Novamente, seguindo a ideia de que a economia não analisa apenas fenômenos estritamente econômicos, Posner quer demarcar sua posição afirmando que não se trata apenas de uma teoria que procura apontar qualquer aumento da receita pecuniária maximizando a riqueza como boa. A essência da abordagem reside em considerar todos custos e benefícios (pecuniários ou não) como forma de decidir se uma determinada norma (jurídica)  como prática ou eficiente. Para isso ele propõe que todos estes custos (pecuniários ou não) sejam traduzidos em pecúnia em uma unidade comum, o dinheiro.

Até aqui podemos ver a seguinte estrutura:

1. A economia não se aplica apenas à fenômenos econômicos. Ela trata da escolha racional dos indivíduos que inclui fenômenos econômicos e fenômenos não econômicos. 
2. Racionalidade é agir de forma a ampliar os ganhos e diminuir os custos.
3. Para avaliar a racionalidade de uma norma jurídica devemos avaliar todos os possíveis ganhos e perdas que ela pode produzir.
4. Nessa avaliação temos de levar em consideração que existem ganhos e custos que não são estritamente econômicos. Assim, para poder fazer a avaliação racional temos de traduzir o não pecuniário em pecuniário. Unindo todos os elementos nu código comum: o dinheiro.

Ficam então as seguintes observações: 

(A) como traduzir o que não é pecuniário (desejos e medos) em pecuniário? Como saber o valor pecuniário do medo de levar uma multa? Qual é dose necessária de não incentivo ou estímulo econômico suficiente para coordenar a ação?

(B) O Dinheiro é o código capaz de traduzir esses elementos que não são estritamente econômicos para um campo comum em que a racionalidade utilitária pode decidir?

 Essas indagações conduzem ainda uma terceira:

(C) Ainda temos de verificar qual é a prova antropológica ou sociológica que Posner dá para considerar que em todas as situações ou no direito a racionalidade utilitária é a que ocorre ou a que melhor corresponde às nossas intuições básicas acerca da ação ou da norma jurídica.

Posner entende que a economia possui um ferramental capaz de pecuniarizar os custos e benefícios não pecuniários.  Podemos pensar na econometria, pesquisas empíricas, etc. Posner não diz agora quais são esses estudos. Apenas afirma que a análise econômica então recomendaria essas técnicas com vistas a possibilitar a análise do custo benefício de condutas regulamentadas pela lei. 

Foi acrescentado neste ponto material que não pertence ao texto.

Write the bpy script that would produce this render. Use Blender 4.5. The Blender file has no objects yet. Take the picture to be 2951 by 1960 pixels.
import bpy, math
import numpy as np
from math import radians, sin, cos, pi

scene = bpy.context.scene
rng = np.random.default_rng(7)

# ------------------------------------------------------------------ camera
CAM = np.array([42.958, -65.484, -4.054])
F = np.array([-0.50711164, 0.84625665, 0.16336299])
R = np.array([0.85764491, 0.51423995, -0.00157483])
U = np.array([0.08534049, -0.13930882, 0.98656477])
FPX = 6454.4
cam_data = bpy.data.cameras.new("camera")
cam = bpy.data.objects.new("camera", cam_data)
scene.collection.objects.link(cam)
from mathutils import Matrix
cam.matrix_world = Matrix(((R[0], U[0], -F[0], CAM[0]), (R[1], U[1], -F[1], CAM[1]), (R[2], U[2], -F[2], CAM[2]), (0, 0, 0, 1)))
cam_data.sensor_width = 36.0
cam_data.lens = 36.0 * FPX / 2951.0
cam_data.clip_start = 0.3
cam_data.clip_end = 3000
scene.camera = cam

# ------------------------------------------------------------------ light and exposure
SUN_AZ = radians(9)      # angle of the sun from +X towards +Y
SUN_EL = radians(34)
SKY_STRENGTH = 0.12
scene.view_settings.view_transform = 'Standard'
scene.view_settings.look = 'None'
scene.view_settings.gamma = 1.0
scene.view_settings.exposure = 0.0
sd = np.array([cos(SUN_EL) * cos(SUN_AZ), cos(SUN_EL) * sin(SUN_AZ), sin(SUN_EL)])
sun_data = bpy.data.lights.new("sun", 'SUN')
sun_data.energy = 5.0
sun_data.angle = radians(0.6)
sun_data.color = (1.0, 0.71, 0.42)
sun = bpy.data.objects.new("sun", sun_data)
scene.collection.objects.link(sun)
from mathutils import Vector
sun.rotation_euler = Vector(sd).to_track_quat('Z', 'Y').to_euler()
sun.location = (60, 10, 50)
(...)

Com base nesses elementos, os juízes deveriam, no âmbito da discricionariedade,  utilizar amplamente das margens de decisão que possuem para aplicar a análise econômica e maximizar os resultados eficientes, entendidos como resultados que evitam desperdício social. Também fica, preliminarmente, a questão sobre o que se pode entender por desperdício social. 

Na continuidade, Posner defende que a análise econômica é uma metodologia aplicável à todas as áreas do direito, não apenas ao direito privado, mas, também, ao direito público, sobretudo o constitucional. Questões constitucionais como o tema da liberdade de expressão ou proteção da privacidade na persecução penal podem ser avaliadas com a análise econômica. Seriam questões envolvendo problemas de regulamentação de mercado ou análise de custos e benefícios no processo penal, respectivamente.

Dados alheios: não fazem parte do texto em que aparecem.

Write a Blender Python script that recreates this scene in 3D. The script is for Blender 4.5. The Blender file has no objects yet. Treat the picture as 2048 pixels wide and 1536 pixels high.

As margens de discricionariedade presentes tanto no texto constitucional quanto nas leis infraconstitucionais reguladoras podem ser disciplinas, defende Posner, com a análise econômica do direito. Posner é enfático: quando diante de uma indeterminação interpretativa gerada pela textura aberta das normas, o juiz deve buscar sanar as lacunas, vácuo, etc., com a análise econômica. 

Nesse aspecto, temos de verificar o que justifica essa abordagem. Por que aplicar os pressupostos da análise econômica na discricionariedade é melhor do que outras posições? Por que decisões que maximizem ganhos e reduzam perdas, mesmo no sentido amplo defendido por Posner podem ser consideradas melhores do que outras que não trabalham sobre esse espectro teórico?

Além dos pontos acima, Posner sustenta que a análise econômica não preconiza apenas um uso normativo. A análise econômica seria o modo de decidir que os juízes mais escolhem quando diante de um espaço atuação discricionário. Nos casos em que o magistrado encontra-se com a tarefa de determinar o conteúdo legal da norma de textura aberta, especialmente nos países de common law, os juízes se deixam guiar pelo entendimento intuitivo da economia do litígio.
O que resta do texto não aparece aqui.